Throughout the years, one of my go-to endurance strategies, in the classroom has been incorporating my love of video games to the creation of some memorable learning experiences. Home Sweet Home is another case in point. I developed this high level (about 1-month) learning experience based on the phenomenal video game, Returnal, by Housemarque. This particular creation connects well with my podcast episode, "The Battle of You."

The experience itself focuses on a variety of Language Arts elements including:

-analyzing, synthesizing and evaluating story elements

-high level question stems

-text structure and analysis

-producing a speech to validate a thesis

That being said, the true beauty comes at the end with the student's culminating speech. For it is with this speech that the students dig in and connect to the allusions of this immensely deep game. If you think that the game is simply about shooting aliens, you're way off base.

Below are a couple of analysis questions/thoughts, along with the game play video and the student's correlating work.

Example 1 - Parasites

Question: What is a parasite? Can a parasite be something like non-tangible such as grief or guilt?

Example 2 - Symbolism

Question: What is symbolism? What may this random house in the middle of these hostile lands be trying to convey?

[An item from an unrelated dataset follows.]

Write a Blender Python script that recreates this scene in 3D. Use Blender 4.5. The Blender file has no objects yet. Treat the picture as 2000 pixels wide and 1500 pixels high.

Example 3 - Connections to Greek Mythology

Question: Who was Phrike, in Greek mythology? What may this encounter be trying to share with the viewer regarding Selene's situation?

These are just a few examples of work the students completed, leading up to the final speech. Below is one of the students planning sheet, along with a couple speeches to showcase the final outcomes.

Example 4 - The Fall of Selene

Question: Explain thoroughly what has put Selene on this never ending cycle of despair and torment.

There is no doubt that this was quite the learning experience for my students. One that I know they not only enjoyed, but will remember for quite some time. Now, it's time to "return" (get the pun there?) and create my next video game/educational learning experience.